Copy out each line of the listing that has the word "from" in it.

— begin Material provided —

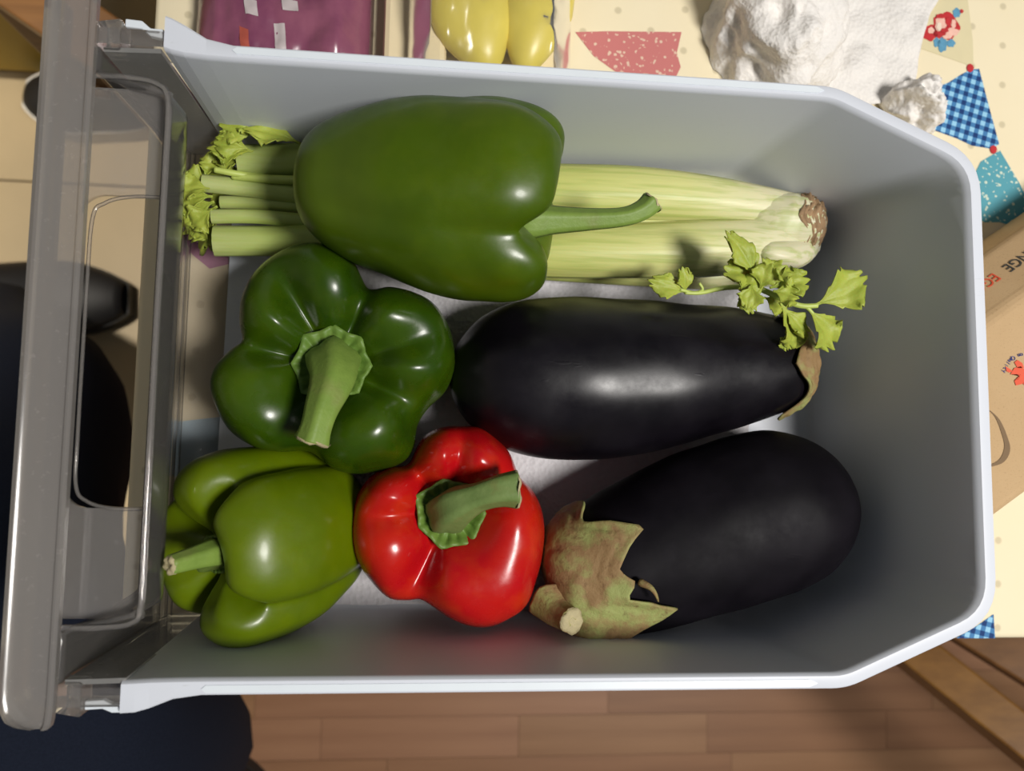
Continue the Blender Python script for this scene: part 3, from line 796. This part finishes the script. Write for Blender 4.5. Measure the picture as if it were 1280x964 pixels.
# (px, py, z, half width) from the root to the cut top
stalk([(1014, 264, .036, 21), (965, 257, .043, 26), (880, 246, .046, 32), (790, 239, .046, 36), (690, 238, .044, 38), (540, 226, .040, 34), (400, 200, .040, 23), (345, 199, .041, 21), (297, 200, .042, 21)])
stalk([(1016, 296, .036, 27), (970, 301, .043, 34), (890, 308, .048, 38), (790, 311, .048, 36), (680, 311, .046, 35), (540, 306, .042, 30), (420, 300, .040, 22), (340, 300, .040, 19), (267, 300, .041, 19)])
stalk([(1014, 280, .034, 22), (935, 276, .038, 25), (800, 276, .036, 24), (680, 276, .034, 24), (540, 268, .034, 24), (400, 247, .036, 16), (330, 236, .041, 12), (252, 228, .046, 11)])
stalk([(990, 285, .022, 18), (800, 290, .026, 20), (620, 285, .030, 20), (460, 283, .036, 18), (380, 276, .038, 10), (320, 270, .042, 9), (264, 270, .043, 9)])
stalk([(990, 340, .016, 16), (900, 344, .018, 18), (790, 339, .020, 18), (680, 332, .020, 18), (560, 326, .018, 18), (420, 305, .018, 16), (300, 302, .018, 15)])
stalk([(990, 250, .018, 16), (880, 240, .020, 20), (700, 232, .020, 24), (500, 215, .020, 24), (330, 205, .022, 18)])
stalk([(980, 290, .012, 18), (800, 285, .012, 24), (600, 280, .012, 24), (420, 262, .014, 18), (300, 252, .016, 14)])
stalk([(400, 258, .034, 10), (350, 254, .036, 10), (310, 252, .036, 9), (275, 252, .036, 8)], 24)
# short cut outer stalk stub near the root
stalk([(1022, 300, .036, 8), (1008, 312, .044, 17), (985, 318, .050, 20), (960, 314, .052, 14), (948, 311, .048, 4)], 24, .5, 5)
# root: solid pale heart closing the base, brown scar on its end
nr, nt = 26, 44
ra = (P(1034, 282, .032) - P(975, 274, .032)).normalized(); rs = ra.cross(Vector((0, 0, 1))).normalized(); ru = rs.cross(ra)
rc = P(978, 281, .033)
def root_surf(a, th, grow, amp, fr_):
    q = a; rad_ = math.sqrt(max(0, 1 - abs(q) ** (3.4 if q > 0 else 2.0)))
    b = grow + amp * fbm((q * 3, math.cos(th) * 1.5, math.sin(th) * 1.5), fr_, 5)
    return rc + ra * (q * PX(54 if q > 0 else 66, .033) * (.98 + .02 * b)) + rs * (PX(42, .033) * rad_ * b * math.cos(th)) + ru * (.0215 * rad_ * b * math.sin(th))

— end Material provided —

• _Answer to this problem_
Continue the Blender Python script for this scene: part 3, from line 796. This part finishes the script. Write for Blender 4.5. Measure the picture as if it were 1280x964 pixels.
# (px, py, z, half width) from the root to the cut top